Examples include SAF incentive schemes implemented at Heathrow Airport, Vancouver International Airport, Milan Malpensa Airport, and Swedavia to name a few, as well as Pittsburgh International Airport, which is developing the first on-site SAF production facility in the United States on airport-owned land.

Lack of engagement with the SAF market, could risk competitiveness and misalignment with the direction of the aviation sector’s decarbonisation pathway.

As mandates tighten and airlines face increasing compliance obligations, carriers are likely to prioritise routes and hubs where SAF access is more readily available or where supportive mechanisms are in place.

This could impact airport competitiveness, particularly for transfer traffic and airline partnerships. In parallel, airports may struggle to meet evolving net zero commitments, especially under frameworks that require Scope 3 emissions reductions.

Over time, this may also affect access to sustainable finance, stakeholder perception, and alignment with broader industry decarbonisation pathways.
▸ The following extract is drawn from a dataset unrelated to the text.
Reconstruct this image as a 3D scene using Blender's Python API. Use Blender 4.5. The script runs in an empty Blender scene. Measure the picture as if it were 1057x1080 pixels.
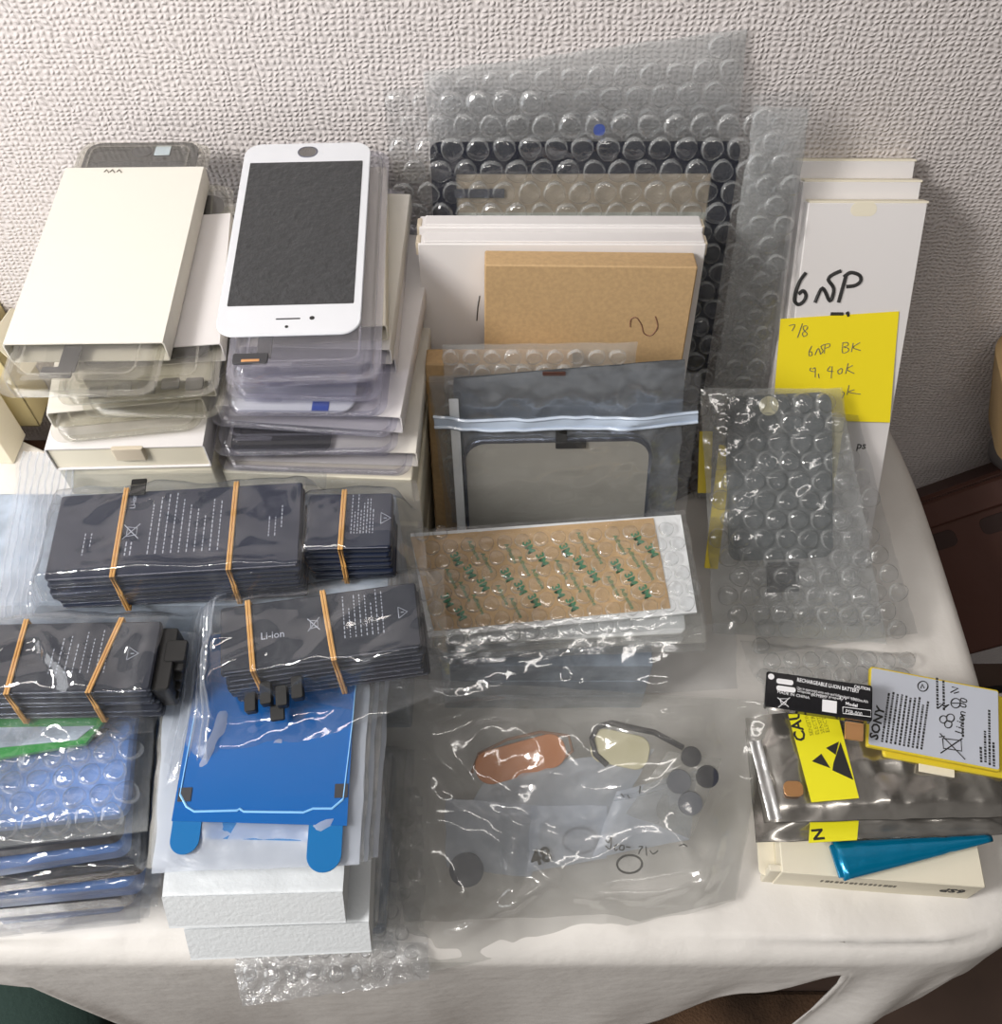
import bpy, bmesh, math, random
from mathutils import Vector, noise
C = bpy.context.scene.collection
S, ZT = 0.001, 450.0            # millimetres to metres, table top above the floor
R = math.radians
CAM = Vector((0, 0, 560)); PITCH = R(56); FPX = 1060.0
FW = Vector((0, math.cos(PITCH), -math.sin(PITCH))); UP = Vector((0, math.sin(PITCH), math.cos(PITCH)))

def W(p): return Vector((p[0]*S, p[1]*S, (p[2]+ZT)*S))
def ray(u, v): return FW + Vector((1, 0, 0))*((u-528.5)/FPX) + UP*(-(v-540)/FPX)
def H(z): return (Vector((0, 0, z)), Vector((0, 0, 1)))
def L(yb, s): return (Vector((0, yb, 0)), Vector((0, -math.sin(R(s)), math.cos(R(s)))))
def P3(a, b, c):
    n = (Vector(b)-Vector(a)).cross(Vector(c)-Vector(a)).normalized()
    return (Vector(a), n if n.z > 0 else -n)
def hit(u, v, pl):
    d = ray(u, v); return CAM + d*((pl[0]-CAM).dot(pl[1])/d.dot(pl[1]))
def hz(u, v, z): return hit(u, v, H(z))

class Fr:
    def __init__(s, o, X, Y, N=None):
        s.o = Vector(o); s.X = Vector(X).normalized(); s.N = (N or s.X.cross(Vector(Y))).normalized(); s.Y = s.N.cross(s.X)
    def p(s, x, y, z=0): return s.o + s.X*x + s.Y*y + s.N*z
    def loc(s, P):
        d = Vector(P)-s.o; return (d.dot(s.X), d.dot(s.Y), d.dot(s.N))
    def px(s, u, v, z=0):
        q = s.loc(hit(u, v, (s.o + s.N*z, s.N))); return (q[0], q[1])
    def sub(s, dx=0, dy=0, dz=0, rot=0, c=(0, 0)):
        cr, sr = math.cos(R(rot)), math.sin(R(rot)); X = s.X*cr + s.Y*sr; Y = s.Y*cr - s.X*sr
        o = s.p(c[0]+dx, c[1]+dy, dz) - X*c[0] - Y*c[1]
        return Fr(o, X, Y, s.N)
def WF(x, y, z=0, rot=0):
    return Fr((x, y, z), (math.cos(R(rot)), math.sin(R(rot)), 0), (-math.sin(R(rot)), math.cos(R(rot)), 0))
def fit(pl, bl, br, tr, tl):
    a, b, c, d = [hit(q[0], q[1], pl) for q in (bl, br, tr, tl)]
    X = ((b-a)+(c-d)).normalized(); N = pl[1]; Y = N.cross(X); m = (a+b+c+d)/4
    w = ((b-a).dot(X)+(c-d).dot(X))/2; h = ((d-a).dot(Y)+(c-b).dot(Y))/2
    return Fr(m - X*w/2 - Y*h/2, X, Y, N), w, h
def fitb(pl, bl, br, h):
    a, b = hit(*bl, pl), hit(*br, pl); X = (b-a).normalized()
    return Fr(a, X, pl[1].cross(X), pl[1]), (b-a).length, h

class MB:
    def __init__(s): s.v = []; s.f = []; s.m = []; s.k = 0
    def add(s, vs, fs):
        b = len(s.v); s.v += [Vector(q) for q in vs]
        for f in fs: s.f.append([b+i for i in f]); s.m.append(s.k)
        return s
    def rings(s, rings, cap=True, closed=True):
        n = len(rings[0]); vs = [q for r in rings for q in r]; fs = []
        for j in range(len(rings)-1):
            for i in range(n if closed else n-1):
                k = (i+1) % n; fs.append([j*n+i, j*n+k, (j+1)*n+k, (j+1)*n+i])
        if cap: fs.append(list(range(n))[::-1]); fs.append([(len(rings)-1)*n+i for i in range(n)])
        return s.add(vs, fs)
    def rbox(s, F, x0, y0, x1, y1, z0, z1, r=1, b=.3, n=4):
        b = min(b, (z1-z0)*.45)
        rr = lambda i, z: [F.p(x, y, z) for x, y in outl(x0+i, y0+i, x1-i, y1-i, max(r-i, .05), n)]
        return s.rings([rr(b, z0), rr(0, z0+b), rr(0, z1-b), rr(b, z1)])
    def ringbox(s, F, o, i, z0, z1, ro=3, ri=1, n=4):
        O = outl(*o, ro, n); I = outl(*i, ri, n); k = len(O)
        rs = [[F.p(x, y, z) for x, y in q] for q, z in ((O, z0), (O, z1), (I, z1), (I, z0), (O, z0))]
        return s.rings(rs, cap=False)
    def cyl(s, F, cx, cy, r, z0, z1, n=24, r2=None):
        r2 = r if r2 is None else r2
        c = lambda q, z: [F.p(cx+q*math.cos(6.28318*i/n), cy+q*math.sin(6.28318*i/n), z) for i in range(n)]
        return s.rings([c(r, z0), c(r2, z1)])
    def tube(s, pts, r, n=6, flat=None):
        pts = [Vector(q) for q in pts]; rs = []
        for i, q in enumerate(pts):
            t = (pts[min(i+1, len(pts)-1)]-pts[max(i-1, 0)])
            t = t.normalized() if t.length > 1e-6 else Vector((1, 0, 0))
            a = t.cross(flat if flat else Vector((0.1, .3, 1))); a = a.normalized() if a.length > 1e-4 else Vector((1, 0, 0))
            b = a.cross(t)
            rs.append([q + a*r*math.cos(6.28318*k/n) + b*r*(.25 if flat else 1)*math.sin(6.28318*k/n) for k in range(n)])
        return s.rings(rs)
    def grid(s, fn, nu, nv):
        vs = [fn(i/nu, j/nv) for j in range(nv+1) for i in range(nu+1)]
        fs = [[j*(nu+1)+i, j*(nu+1)+i+1, (j+1)*(nu+1)+i+1, (j+1)*(nu+1)+i] for j in range(nv) for i in range(nu)]
        return s.add(vs, fs)
    def sleeve(s, F, x0, y0, x1, y1, z0, z1, t=.6):
        b = 1.0
        prof = lambda i: [(x0+i, z0+i+b), (x0+i+b*.6, z0+i), (x1-i-b*.6, z0+i), (x1-i, z0+i+b), (x1-i, z1-i-b), (x1-i-b*.6, z1-i), (x0+i+b*.6, z1-i), (x0+i, z1-i-b)]
        o, i = prof(0), prof(t)
        rs = [[F.p(x, y, z) for x, z in q] for q, y in ((o, y0), (o, y1), (i, y1), (i, y0), (o, y0))]
        return s.rings(rs, cap=False)
    def text(s, F, body, x, y, size, z=.05, rot=0, depth=.12, bold=0, sx=1):
        cu = bpy.data.curves.new('t', 'FONT'); cu.body = body; cu.size = size; cu.extrude = depth; cu.offset = bold; cu.resolution_u = 2
        ob = bpy.data.objects.new('t', cu); me = bpy.data.meshes.new_from_object(ob)
        c, q = math.cos(R(rot)), math.sin(R(rot))
        s.add([F.p(x + (v.co.x*sx)*c - v.co.y*q, y + (v.co.x*sx)*q + v.co.y*c, z + v.co.z) for v in me.vertices], [list(p.vertices) for p in me.polygons])
        bpy.data.objects.remove(ob); bpy.data.curves.remove(cu); bpy.data.meshes.remove(me)
        return s
    def obj(s, name, mats, base, parent=None, ang=35):
        me = bpy.data.meshes.new(name)
        me.from_pydata([W(q)-W(base) for q in s.v], [], s.f); me.update()
        for m in (mats if isinstance(mats, (list, tuple)) else [mats]): me.materials.append(M[m])
        me.polygons.foreach_set('material_index', s.m)
        me.polygons.foreach_set('use_smooth', [True]*len(me.polygons))
        me.set_sharp_from_angle(angle=R(ang))
        bm = bmesh.new(); bm.from_mesh(me)
        if ang < 90: bmesh.ops.recalc_face_normals(bm, faces=bm.faces)
        bm.to_mesh(me); bm.free()
        o = bpy.data.objects.new(name, me); C.objects.link(o)
        if parent is None: o.location = W(base)
        else: o.parent = parent
        return o

def outl(x0, y0, x1, y1, r, n=4):
    r = min(r, (x1-x0)*.499, (y1-y0)*.499); o = []
    for cx, cy, a in ((x1-r, y1-r, 0), (x0+r, y1-r, 90), (x0+r, y0+r, 180), (x1-r, y0+r, 270)):
        for i in range(n+1):
            t = R(a+90*i/n); o.append((cx+r*math.cos(t), cy+r*math.sin(t)))
    return o

def sm(pts, k=5):
    P = [Vector(q) for q in pts]; o = []
    if len(P) < 3: return P
    g = lambda i: P[max(0, min(len(P)-1, i))]
    for i in range(len(P)-1):
        a, b, c, d = g(i-1), g(i), g(i+1), g(i+2)
        o += [.5*((2*b)+(c-a)*t+(2*a-5*b+4*c-d)*t*t+(3*b-a-3*c+d)*t**3) for t in [j/k for j in range(k)]]
    return o+[P[-1]]

class Thing:
    def __init__(s, name, label, cat, base, group=None):
        s.base = Vector(base); s.o = bpy.data.objects.new(name, None); C.objects.link(s.o); s.o.location = W(base)
        s.o.empty_display_size = .02; tag(s.o, label, cat, group)
    def part(s, name, mb, mats, parent=None, label=None, ang=35):
        o = mb.obj(name, mats, s.base, parent or s.o, ang)
        if label: o['label'] = label
        return o
def tag(o, label=None, cat=None, group=None, kind=None):
    for k, v in (('label', label), ('category', cat), ('group', group), ('kind', kind)):
        if v: o[k] = v
    return o
def base_of(mb):
    lo = [min(q[i] for q in mb.v) for i in range(3)]; hi = [max(q[i] for q in mb.v) for i in range(3)]
    return Vector(((lo[0]+hi[0])/2, (lo[1]+hi[1])/2, lo[2]))
def solo(name, mb, mats, label, cat, group=None, ang=35):
    return tag(mb.obj(name, mats, base_of(mb), None, ang), label, cat, group)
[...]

However, airports operate within a complex set of operational, financial, and regulatory constraints, and must balance SAF engagement with a wide range of competing priorities.

While only a small group of airports have the resources to take on a leading role, any level of engagement across the SAF ecosystem represents meaningful progress and contributes to broader market development.

CONCLUSION

SAF is recognised as a central pillar of aviation decarbonisation, with policy, supply dynamics, and market structures evolving in parallel.

For airports, this creates both a clear imperative and a practical challenge: to engage in a way that aligns with their role, resources, and operational priorities while still contributing to sector-wide progress.

A first step for airports is to assess their position within the SAF ecosystem and identify targeted, achievable steps to support market development, whether through strategy, infrastructure planning, partnerships, or enabling mechanisms.

Even incremental progress will be critical in accelerating SAF deployment and ensuring that airports remain aligned with the wider industry.